• We can consider that (informally) there are two key components to enable atomic cross-chain communication:
    • Relay liveness
    • State verification
  • Sidechains
    • The definition of "trusted third party" is broad. A DAO can also be a trusted third party. In the case of a bridge between a standard sidechain (or layer 1 chain) and a parent chain for example, the consensus of the sidechain could lock or steal funds deposited into the sidechain via the parent chain. This is because to do state verification, the parent chain does not validate the transactions in the sidechain itself.
    • It trusts that the operators of the sidechain (i.e. the consensus) only moves deposited funds on the parent chain in accordance with the transaction validity rules of the sidechain.
    • Such a bridge is a trusted bridge because it relies on an honest majority assumption to prevent the bridge operators from stealing funds, examples include the Ethereum-Polygon and Ethereum-Solana bridges.
  • Rollups
    • Withdrawals from rollups via a parent chain require a trusted third party in the form of a very weak honest minority assumption for liveness: at least one relayer or aggregator must post the rollup blocks on the parent chain.
    • In the case of rollups where any party can be a relayer or aggregator and thus the user themselves can fulfill this role, this requires a synchrony assumption (i.e. there is a synchronous network so that when the user sends a message, it will be received by the network within a certain timeframe).
  • Two main types of cross-chain communicationss:
    • Trust-minimized cross-chain communication, which relies on either an honest minority or synchrony assumption for liveness and state verification.
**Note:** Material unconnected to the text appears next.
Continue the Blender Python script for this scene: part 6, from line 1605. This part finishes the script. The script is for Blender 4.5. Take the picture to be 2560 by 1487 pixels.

    • Trusted cross-chain communication, which relies on an honest majority assumption for liveness and state verification.
  • Cluster
    • A set of chains that communicate with each other (intra-cluster communication) with trust-minimized cross-chain communication including using trust-minimized state verification, such as fraud proofs, validity proofs, or directly validating transactions.
    • A key property of a cluster is that each chain in the cluster can validate the state machine of each other chain in the cluster.
    • Clusters are sovereign, meaning that a chain in cluster A cannot bring a chain in cluster B inside the circle of cluster A without hardforking cluster A or B.
    • In order to maintain trust-minimized state verification between all chains within a cluster, each chain must verify the data availability of the blocks of every other chain within that cluster in a trust-minimized way, either by downloading the data directly or by using techniques such as data availability proofs.